Since becoming a dad, there is no way I can make a spontaneous event. My friends without kids are not at all good at planning ahead, and without planning ahead, finding a sitter, etc., I cannot make it. They eventually figure this out and stop calling about these spontaneous events.
Heck, when I was single, I almost never planned anything with the guys more than a couple days in the future -- the only social event that deserved more planning than that would be a serious date! Now, I pretty much cannot go without a week or two of warning, and even then, I am pretty likely to miss it due to some daddy-related circumstance.
At the end of the day, it's not the fault of my friends abandoning me because I became a father -- it's because my life changed and I cannot keep the schedule I had.

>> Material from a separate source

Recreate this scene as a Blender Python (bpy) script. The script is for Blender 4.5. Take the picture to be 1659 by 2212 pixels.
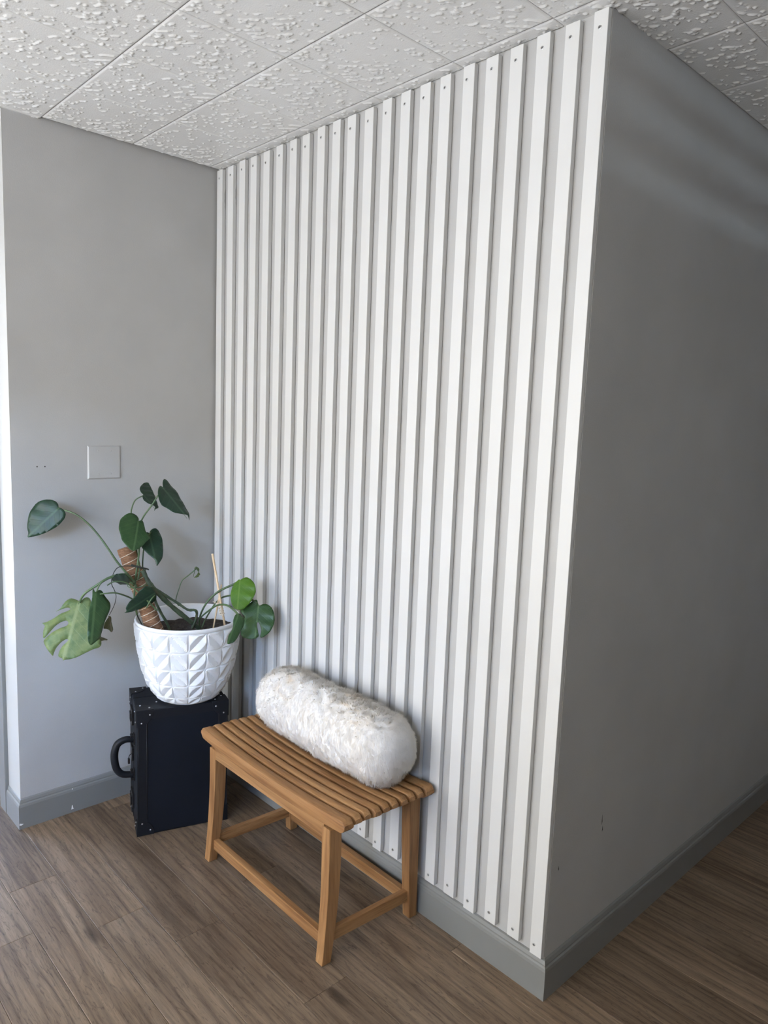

What a great post. The same
What a great post. The same thing happened to me after I got married. I got married pretty young, and several of my friends just disappeared for a while. The close friends came back, but a few of the people that I really liked spending time with actually told me they didn't want to hang out with me because they felt weird about me being married.
Too sad.
I'm really interested to hear what other men say about this. Why are we so bad at building social support networks?
I'd say, for those guys who
I'd say, for those guys who have yet to try fatherhood, it's way better than a life lived for yourself. There's something amazingly indescribable when you're sitting on the couch with your 11-month old, watching Tigger & Pooh while she climbs all over you, laughing, smiling, giving hugs and warming your heart-strings. Who can beat that!
Nice article Won. Thanks for rockin' the voice for us dad's!
Thanks for the post about about a very real issue for dads
Thanks for the post about a very real issue for dads. It's true that more time with the family likely means less time with other activities because there are only 24 hours in a day. I agree with you that one's perception of how that plays out is key to how fulfilled you are by any of your daily activities. You can choose to see one activity as taking away from another or you can choose to allow all the parts of your life to enrich each other positively.